BTS TV didn't start in a boardroom. It started in 2017, in a function room above a pub in Swansea, with 120 people turning up to hear about a bodybuilding show that didn't exist yet.
That show — NFM UK — sold out, broke a few fire regulations, and became one of the most talked-about events the city had seen in years. Over the next seven years, the federation grew into one of the major players in the UK amateur scene.
By 2023, the landscape had shifted. The biggest names had consolidated under fewer banners. Putting on independent shows got harder, the economics got tighter, and the joy that had built it started to fade. Rather than let the quality slip, the decision was made to walk away from running shows entirely. Final event: September 2024.
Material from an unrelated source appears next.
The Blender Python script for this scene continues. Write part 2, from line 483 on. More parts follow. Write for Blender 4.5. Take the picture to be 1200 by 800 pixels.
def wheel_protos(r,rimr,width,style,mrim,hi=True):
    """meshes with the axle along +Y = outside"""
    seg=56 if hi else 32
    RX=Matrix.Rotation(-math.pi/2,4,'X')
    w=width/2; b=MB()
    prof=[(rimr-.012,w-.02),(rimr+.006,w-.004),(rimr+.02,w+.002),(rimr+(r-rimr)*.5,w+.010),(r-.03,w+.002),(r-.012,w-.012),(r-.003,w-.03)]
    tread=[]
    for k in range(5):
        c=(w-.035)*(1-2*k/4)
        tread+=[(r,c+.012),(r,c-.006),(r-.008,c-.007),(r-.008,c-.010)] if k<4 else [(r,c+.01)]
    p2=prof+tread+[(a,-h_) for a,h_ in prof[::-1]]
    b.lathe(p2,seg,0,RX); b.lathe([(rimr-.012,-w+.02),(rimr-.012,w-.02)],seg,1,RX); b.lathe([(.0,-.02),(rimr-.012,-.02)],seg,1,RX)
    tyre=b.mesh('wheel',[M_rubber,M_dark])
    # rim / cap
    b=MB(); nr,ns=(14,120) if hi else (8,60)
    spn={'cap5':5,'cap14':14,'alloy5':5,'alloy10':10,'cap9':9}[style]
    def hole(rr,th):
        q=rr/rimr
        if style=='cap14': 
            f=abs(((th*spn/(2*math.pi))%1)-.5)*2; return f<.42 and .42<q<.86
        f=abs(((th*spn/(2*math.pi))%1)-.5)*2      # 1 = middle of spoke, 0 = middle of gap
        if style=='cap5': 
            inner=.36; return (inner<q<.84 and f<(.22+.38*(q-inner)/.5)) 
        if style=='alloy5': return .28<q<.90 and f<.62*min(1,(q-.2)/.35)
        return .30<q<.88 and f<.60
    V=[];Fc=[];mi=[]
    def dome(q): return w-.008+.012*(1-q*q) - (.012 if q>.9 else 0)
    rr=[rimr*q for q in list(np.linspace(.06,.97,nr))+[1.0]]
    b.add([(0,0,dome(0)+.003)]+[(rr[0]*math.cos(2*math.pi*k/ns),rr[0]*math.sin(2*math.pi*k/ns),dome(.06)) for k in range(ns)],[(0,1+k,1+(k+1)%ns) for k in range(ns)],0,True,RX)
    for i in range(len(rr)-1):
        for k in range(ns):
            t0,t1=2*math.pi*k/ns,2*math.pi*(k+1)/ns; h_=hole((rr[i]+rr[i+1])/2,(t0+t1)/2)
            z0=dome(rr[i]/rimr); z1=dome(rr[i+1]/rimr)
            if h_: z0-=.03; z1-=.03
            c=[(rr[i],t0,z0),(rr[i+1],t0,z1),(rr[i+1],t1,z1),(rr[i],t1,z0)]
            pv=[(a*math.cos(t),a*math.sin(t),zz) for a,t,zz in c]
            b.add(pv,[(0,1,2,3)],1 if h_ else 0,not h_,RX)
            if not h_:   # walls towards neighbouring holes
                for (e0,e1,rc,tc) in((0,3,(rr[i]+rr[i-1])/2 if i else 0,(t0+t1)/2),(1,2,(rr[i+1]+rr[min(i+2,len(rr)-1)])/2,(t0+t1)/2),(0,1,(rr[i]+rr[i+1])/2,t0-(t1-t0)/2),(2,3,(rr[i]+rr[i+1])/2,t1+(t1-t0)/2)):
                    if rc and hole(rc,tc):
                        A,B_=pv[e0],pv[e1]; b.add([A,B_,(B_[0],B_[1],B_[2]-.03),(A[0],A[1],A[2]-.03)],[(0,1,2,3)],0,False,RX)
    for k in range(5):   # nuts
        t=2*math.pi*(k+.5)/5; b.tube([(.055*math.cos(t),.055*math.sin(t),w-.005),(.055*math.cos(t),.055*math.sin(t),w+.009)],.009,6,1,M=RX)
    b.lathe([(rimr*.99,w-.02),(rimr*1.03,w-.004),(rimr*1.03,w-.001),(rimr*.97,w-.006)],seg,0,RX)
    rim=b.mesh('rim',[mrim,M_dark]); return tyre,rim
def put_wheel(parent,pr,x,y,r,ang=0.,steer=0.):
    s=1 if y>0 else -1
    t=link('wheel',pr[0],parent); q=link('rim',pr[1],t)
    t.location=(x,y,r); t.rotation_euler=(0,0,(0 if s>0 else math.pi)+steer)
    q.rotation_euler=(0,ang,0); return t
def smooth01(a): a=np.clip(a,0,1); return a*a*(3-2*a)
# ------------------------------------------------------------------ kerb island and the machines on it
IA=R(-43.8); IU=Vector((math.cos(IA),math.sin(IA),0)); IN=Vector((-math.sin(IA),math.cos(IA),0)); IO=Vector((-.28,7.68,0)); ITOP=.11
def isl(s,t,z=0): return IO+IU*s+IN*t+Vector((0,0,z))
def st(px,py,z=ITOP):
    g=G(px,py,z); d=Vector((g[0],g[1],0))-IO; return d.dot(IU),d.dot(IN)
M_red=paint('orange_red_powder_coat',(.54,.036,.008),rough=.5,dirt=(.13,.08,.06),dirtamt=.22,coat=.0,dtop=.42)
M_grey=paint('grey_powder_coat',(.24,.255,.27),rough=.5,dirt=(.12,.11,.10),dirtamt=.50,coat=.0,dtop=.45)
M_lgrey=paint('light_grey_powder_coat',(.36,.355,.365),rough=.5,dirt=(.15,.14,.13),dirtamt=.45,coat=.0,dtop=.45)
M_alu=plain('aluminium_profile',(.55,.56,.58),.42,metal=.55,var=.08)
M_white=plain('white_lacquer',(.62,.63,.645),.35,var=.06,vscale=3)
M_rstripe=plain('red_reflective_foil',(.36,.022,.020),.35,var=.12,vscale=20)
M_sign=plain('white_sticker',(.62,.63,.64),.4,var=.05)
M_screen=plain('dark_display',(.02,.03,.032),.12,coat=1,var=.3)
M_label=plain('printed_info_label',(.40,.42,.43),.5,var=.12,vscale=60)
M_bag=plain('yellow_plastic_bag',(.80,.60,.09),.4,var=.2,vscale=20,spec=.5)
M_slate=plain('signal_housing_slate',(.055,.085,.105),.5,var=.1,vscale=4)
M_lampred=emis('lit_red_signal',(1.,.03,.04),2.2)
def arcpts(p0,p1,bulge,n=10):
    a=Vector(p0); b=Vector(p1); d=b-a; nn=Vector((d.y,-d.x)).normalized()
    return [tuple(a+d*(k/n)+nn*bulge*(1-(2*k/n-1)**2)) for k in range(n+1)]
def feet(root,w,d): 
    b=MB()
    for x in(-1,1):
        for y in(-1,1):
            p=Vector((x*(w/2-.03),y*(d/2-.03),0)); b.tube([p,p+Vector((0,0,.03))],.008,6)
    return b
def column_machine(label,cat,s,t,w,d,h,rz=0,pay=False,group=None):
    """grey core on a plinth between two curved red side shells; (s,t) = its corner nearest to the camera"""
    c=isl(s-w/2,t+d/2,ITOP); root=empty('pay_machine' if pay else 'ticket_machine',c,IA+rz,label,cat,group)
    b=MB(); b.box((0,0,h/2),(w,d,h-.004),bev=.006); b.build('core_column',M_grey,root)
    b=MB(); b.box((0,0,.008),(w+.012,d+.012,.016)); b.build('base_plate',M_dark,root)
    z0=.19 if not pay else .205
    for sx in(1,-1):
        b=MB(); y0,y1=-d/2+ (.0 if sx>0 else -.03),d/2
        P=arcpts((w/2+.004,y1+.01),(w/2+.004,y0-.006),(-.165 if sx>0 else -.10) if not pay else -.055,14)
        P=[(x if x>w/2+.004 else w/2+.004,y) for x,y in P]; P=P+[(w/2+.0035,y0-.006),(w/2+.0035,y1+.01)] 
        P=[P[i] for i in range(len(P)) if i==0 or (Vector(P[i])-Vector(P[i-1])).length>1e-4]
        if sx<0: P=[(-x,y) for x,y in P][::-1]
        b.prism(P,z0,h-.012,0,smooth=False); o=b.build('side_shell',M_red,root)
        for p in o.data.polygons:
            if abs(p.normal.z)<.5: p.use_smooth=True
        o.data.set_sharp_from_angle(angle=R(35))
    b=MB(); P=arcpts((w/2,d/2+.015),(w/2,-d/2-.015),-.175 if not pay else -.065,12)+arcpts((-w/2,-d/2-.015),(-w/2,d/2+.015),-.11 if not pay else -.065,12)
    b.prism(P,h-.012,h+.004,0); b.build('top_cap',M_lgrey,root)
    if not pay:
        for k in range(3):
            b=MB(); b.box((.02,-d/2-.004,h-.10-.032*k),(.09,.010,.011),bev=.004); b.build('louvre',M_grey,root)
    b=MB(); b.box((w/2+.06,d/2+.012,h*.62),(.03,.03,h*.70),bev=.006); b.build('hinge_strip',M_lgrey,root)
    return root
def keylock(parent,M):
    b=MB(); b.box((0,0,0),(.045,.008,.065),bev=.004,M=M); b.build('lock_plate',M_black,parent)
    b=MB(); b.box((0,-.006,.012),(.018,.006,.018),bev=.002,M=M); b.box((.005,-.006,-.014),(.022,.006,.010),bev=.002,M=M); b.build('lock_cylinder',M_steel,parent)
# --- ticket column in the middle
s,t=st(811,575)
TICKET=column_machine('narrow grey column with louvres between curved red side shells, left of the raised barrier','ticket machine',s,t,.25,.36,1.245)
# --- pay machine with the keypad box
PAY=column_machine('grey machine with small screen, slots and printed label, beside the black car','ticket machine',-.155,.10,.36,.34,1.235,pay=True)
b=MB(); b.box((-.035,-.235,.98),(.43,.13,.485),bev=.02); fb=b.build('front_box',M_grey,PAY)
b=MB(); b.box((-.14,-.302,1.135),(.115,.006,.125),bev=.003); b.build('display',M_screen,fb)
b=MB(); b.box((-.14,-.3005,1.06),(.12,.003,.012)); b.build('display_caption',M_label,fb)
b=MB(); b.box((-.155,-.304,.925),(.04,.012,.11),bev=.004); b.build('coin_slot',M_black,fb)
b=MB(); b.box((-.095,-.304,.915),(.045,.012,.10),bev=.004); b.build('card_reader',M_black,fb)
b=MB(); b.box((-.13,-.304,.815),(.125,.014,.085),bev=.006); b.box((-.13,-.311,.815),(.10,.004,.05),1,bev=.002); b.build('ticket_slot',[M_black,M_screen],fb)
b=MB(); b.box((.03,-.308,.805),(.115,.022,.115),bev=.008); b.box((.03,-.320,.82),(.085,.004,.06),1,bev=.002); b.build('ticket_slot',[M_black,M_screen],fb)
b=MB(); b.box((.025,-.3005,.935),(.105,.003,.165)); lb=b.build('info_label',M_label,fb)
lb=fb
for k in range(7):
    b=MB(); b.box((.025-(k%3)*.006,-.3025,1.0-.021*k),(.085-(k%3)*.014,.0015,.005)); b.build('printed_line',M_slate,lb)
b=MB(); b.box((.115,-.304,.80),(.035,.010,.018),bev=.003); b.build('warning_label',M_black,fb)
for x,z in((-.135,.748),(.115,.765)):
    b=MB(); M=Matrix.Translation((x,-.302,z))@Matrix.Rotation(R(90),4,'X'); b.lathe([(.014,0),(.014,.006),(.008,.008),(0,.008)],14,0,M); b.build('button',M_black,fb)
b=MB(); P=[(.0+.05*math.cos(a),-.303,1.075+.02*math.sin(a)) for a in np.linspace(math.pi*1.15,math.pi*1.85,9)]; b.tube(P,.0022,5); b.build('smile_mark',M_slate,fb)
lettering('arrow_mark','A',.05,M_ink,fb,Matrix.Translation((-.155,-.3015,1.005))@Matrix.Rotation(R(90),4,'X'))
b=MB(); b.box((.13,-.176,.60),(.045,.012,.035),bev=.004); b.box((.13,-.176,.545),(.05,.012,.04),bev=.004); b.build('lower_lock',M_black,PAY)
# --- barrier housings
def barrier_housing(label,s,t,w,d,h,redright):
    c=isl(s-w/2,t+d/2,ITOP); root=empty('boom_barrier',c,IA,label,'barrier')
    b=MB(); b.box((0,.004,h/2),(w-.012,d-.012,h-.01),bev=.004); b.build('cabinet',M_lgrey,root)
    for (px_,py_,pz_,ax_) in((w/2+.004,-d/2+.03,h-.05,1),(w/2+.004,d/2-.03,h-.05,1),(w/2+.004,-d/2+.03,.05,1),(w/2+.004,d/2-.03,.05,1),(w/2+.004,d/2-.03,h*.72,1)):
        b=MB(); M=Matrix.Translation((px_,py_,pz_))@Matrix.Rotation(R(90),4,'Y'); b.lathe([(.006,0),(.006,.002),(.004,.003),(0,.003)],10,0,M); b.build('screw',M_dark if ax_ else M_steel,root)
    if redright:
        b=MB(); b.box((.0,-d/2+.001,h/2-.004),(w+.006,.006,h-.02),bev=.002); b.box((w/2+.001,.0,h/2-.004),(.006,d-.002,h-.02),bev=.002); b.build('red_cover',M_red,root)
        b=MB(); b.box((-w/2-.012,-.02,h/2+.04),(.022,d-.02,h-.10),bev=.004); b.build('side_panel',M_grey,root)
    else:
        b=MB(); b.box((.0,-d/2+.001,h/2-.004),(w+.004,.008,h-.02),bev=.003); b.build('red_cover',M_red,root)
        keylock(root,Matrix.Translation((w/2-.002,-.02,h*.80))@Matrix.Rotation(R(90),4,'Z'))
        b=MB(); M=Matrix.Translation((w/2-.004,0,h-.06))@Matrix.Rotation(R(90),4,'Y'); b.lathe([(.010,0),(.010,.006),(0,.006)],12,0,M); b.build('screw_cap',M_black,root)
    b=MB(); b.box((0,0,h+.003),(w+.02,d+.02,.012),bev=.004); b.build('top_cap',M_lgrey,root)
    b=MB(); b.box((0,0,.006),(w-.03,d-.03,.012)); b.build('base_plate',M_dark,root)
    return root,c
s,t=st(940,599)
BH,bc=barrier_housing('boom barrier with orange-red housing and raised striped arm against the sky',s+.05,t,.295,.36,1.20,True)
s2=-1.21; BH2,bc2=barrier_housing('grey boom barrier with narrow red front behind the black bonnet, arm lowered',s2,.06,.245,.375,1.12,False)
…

But the bodybuilding world had been changing in another way too. The biggest stories — Olympia results, athlete announcements, Mr. O qualifications, drama, drama responses — were being covered by Instagram feeds that recycled press releases. No hype. No story arcs. No editorial point of view. Just screenshots and captions.
The vision for BTS TV came out of that gap. Bodybuilding journalism, told the way ESPN tells basketball or WWE builds a Wrestlemania card. Hype the moments that deserve hype. Build the narratives. Cover the sport with the seriousness it earns from the people inside it.
The biggest regret? Not starting sooner.